By Charmaine Pountney
Today's schools are much like yesterday's except that most of them are better.
I am a passionate enthusiast for many of the reforms implemented as a result of Tomorrow's Schools. One of the most important, the establishment of the Education Review Office, has provided a vital independent voice to name what is poor, as well as what is good, in our schooling system.
We now know that our poorest schools, in money terms, are by no means always the worst in terms of the education they offer.
In Otara last year I saw at first hand the enormous efforts being made in some schools to give children the best possible education. According to the ERO, 40 per cent of the schools in Otara and Mangere are doing a good job, as they are on the East Coast, or in Northland.
That's a miracle. It has little to do with Tomorrow's Schools. It's a miracle brought about by fine principals, dedicated teachers, committed board members, parents, volunteers, and sometimes business firms and other community groups working together.
The educational reforms implemented since 1988 have given good principals and boards of trustees greater flexibility to manage their schools in creative and effective ways.
Whether in decile one or decile 10, good schools are even better than they used to be.
There are two unpalatable truths with which we must now grapple.
The first is that there are too many schools, many of them in economically deprived areas, which fail children. The second is that in even the best decile one schools, the educational achievements of children, as we measure them at present, are still too far below those of their peers in good decile 10 or even decile five or three schools.
There is no provision for the Ministry of Education to intervene in poor schools (except by persuading the minister to sack the board of trustees and appoint a commissioner) or to demand assistance from other schools. This situation is ridiculous.
The law must be amended to permit rapid, appropriate local ministry intervention to save children from education which is clearly damaging them -- as soon as any school receives a second negative ERO report, for instance.
Second, the differential in operational grants between decile one and decile 10 schools is pitiful, if you look closely at the gulf between the educational resources of families in such schools.

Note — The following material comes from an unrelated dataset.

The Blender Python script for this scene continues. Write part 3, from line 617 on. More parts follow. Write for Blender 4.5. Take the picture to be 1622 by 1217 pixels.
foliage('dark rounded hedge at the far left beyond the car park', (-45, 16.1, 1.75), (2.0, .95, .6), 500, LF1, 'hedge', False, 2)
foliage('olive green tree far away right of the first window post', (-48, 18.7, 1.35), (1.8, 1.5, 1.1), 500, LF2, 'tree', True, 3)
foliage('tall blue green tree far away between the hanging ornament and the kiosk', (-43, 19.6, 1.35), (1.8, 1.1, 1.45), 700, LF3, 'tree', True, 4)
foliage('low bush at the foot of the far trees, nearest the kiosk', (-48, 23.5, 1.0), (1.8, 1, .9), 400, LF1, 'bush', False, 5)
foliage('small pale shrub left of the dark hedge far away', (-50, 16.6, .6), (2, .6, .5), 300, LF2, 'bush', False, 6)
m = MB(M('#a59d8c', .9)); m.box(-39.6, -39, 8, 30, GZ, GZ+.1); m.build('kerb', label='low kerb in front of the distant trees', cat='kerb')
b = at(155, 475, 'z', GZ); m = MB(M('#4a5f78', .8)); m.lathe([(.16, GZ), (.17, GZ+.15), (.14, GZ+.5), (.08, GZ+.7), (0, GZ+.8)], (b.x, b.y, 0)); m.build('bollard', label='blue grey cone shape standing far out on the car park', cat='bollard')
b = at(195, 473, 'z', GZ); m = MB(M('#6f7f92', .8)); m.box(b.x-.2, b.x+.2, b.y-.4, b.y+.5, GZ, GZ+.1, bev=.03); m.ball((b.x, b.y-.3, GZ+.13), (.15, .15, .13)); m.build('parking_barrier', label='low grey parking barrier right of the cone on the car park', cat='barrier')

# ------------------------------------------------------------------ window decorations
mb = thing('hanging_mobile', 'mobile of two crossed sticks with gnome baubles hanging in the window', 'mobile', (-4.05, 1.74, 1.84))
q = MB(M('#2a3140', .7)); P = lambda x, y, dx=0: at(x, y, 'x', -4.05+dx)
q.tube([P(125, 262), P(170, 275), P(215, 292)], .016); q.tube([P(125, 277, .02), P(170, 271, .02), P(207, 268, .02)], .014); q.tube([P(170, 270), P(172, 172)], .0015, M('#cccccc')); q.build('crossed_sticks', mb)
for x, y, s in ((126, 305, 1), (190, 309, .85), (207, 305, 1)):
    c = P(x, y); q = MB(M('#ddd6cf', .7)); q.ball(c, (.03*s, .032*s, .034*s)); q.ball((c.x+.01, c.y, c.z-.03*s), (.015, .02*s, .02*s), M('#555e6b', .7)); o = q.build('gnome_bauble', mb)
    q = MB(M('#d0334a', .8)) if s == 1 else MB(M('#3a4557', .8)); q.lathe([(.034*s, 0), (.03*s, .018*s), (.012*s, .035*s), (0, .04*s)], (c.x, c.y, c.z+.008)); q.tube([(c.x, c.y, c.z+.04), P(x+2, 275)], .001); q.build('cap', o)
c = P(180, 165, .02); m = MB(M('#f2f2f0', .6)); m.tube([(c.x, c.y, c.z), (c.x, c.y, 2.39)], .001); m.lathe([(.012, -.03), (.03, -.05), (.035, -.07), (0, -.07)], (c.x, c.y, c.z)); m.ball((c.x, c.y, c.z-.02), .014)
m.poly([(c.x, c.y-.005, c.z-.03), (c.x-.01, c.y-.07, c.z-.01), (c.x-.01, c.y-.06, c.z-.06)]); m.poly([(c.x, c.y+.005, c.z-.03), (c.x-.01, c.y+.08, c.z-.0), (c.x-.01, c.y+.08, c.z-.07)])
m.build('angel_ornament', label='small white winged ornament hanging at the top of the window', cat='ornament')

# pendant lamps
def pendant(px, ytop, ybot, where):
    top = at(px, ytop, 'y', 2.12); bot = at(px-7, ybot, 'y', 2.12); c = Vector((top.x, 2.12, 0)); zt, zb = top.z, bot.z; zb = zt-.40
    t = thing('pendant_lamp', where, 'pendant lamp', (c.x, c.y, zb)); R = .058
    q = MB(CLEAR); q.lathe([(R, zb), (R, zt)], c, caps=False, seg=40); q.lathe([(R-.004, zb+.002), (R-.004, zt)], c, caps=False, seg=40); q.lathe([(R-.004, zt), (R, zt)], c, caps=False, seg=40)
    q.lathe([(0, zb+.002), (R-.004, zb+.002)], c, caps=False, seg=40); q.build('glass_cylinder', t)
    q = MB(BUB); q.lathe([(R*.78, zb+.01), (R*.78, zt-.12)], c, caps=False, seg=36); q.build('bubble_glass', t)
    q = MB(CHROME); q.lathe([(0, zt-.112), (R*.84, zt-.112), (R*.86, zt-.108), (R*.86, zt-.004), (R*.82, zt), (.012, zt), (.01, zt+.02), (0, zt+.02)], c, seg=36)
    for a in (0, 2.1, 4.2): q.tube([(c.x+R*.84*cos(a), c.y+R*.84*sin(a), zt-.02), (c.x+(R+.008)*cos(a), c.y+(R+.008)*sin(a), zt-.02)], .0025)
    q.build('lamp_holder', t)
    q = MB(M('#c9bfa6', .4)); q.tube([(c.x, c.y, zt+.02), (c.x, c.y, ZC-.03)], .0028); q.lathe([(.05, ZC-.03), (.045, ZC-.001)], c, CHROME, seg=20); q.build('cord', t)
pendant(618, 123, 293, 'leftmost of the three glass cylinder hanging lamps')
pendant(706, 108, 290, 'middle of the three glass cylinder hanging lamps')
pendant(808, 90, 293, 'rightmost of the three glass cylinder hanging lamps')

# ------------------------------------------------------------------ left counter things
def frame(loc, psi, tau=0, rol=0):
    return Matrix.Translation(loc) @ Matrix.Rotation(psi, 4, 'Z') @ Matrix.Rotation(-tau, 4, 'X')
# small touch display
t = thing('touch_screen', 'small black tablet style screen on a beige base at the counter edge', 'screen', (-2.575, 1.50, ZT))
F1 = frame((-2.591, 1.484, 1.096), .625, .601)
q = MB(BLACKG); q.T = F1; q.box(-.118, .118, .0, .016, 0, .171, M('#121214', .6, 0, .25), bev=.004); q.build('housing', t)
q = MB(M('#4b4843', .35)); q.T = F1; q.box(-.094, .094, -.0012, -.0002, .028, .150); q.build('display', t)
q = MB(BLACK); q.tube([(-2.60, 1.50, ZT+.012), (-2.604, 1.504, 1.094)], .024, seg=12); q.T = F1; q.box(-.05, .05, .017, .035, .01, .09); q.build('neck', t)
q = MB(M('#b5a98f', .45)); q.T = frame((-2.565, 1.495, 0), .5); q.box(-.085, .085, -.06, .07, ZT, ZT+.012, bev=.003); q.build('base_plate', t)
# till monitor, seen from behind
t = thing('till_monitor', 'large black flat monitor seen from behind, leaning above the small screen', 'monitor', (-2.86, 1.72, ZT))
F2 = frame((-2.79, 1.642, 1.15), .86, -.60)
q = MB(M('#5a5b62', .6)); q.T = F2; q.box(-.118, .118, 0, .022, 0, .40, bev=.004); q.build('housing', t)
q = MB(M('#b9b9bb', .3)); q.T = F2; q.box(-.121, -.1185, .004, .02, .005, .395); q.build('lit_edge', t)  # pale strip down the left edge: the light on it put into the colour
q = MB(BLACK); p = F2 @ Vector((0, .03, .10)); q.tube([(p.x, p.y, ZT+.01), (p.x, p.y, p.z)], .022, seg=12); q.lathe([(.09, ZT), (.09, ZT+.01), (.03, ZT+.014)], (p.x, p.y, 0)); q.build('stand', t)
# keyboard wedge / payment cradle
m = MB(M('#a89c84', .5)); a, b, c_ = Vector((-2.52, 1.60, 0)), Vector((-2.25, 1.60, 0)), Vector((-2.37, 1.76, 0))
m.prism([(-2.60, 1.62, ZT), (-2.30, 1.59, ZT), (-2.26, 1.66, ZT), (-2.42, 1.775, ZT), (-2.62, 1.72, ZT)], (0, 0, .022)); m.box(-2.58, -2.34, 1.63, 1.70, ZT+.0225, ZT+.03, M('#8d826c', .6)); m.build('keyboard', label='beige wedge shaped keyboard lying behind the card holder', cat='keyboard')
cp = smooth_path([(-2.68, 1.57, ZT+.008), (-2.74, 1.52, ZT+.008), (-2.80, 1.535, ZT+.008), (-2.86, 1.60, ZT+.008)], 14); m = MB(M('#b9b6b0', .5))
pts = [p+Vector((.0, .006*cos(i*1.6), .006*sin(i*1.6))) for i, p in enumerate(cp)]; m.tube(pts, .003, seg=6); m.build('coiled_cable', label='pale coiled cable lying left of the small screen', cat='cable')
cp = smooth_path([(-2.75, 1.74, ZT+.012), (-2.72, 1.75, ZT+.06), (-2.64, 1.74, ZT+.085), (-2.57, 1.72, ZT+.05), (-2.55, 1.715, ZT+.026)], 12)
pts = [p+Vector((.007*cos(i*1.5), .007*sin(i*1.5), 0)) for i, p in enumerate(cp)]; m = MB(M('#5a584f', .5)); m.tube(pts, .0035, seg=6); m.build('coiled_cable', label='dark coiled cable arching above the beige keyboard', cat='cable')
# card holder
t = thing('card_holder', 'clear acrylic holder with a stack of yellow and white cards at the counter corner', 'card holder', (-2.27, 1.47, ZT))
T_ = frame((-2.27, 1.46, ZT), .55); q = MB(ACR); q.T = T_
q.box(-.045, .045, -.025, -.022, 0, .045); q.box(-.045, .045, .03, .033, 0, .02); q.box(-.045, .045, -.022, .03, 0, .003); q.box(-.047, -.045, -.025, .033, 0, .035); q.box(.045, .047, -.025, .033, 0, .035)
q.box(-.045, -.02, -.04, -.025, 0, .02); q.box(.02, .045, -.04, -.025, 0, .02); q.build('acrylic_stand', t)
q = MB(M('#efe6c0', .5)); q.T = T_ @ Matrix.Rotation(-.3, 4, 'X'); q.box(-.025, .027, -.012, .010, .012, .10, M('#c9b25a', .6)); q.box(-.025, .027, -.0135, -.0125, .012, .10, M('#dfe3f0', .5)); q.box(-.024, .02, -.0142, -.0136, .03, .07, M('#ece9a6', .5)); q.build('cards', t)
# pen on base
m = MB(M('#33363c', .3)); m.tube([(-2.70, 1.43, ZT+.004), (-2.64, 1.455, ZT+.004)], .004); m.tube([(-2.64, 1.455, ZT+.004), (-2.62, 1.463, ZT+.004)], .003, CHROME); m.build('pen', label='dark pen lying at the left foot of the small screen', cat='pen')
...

Every class in a decile one school needs at least two teachers, as well as four or five voluntary helpers. Each one should have a nurse and a social worker available on-site.
Five computers per classroom and vastly enriched class and school libraries are essential. The staff need to be the best available, attracted by excellent contracts, and borrowed for a year or two when necessary from other schools.
All the teachers in decile one schools need coordinated on-going training in language teaching across the curriculum. The language of schooling is a foreign language to almost all children in decile one schools, and must be taught as such.
There are four ways in which decile one schools can be helped to produce the same outcomes as decile 10 schools, and we need all four. More taxpayer funding is one. Support for each other among neighbourhood schools -- no undermining of each other, no bussing of Otara children to Howick, for example -- is another.
A new paired-school buddy system, sharing the learning resources of very different schools (remembering that students in decile one schools have social, cultural and linguistic capital to offer) through visits, exchanges and technology links, is desirable. And every decile one school needs a business partner.
If we want a top education system, we must turn all our decile one schools into top schools. If we don't, we are doomed to maintain another generation in dependency in urban and rural ghettos.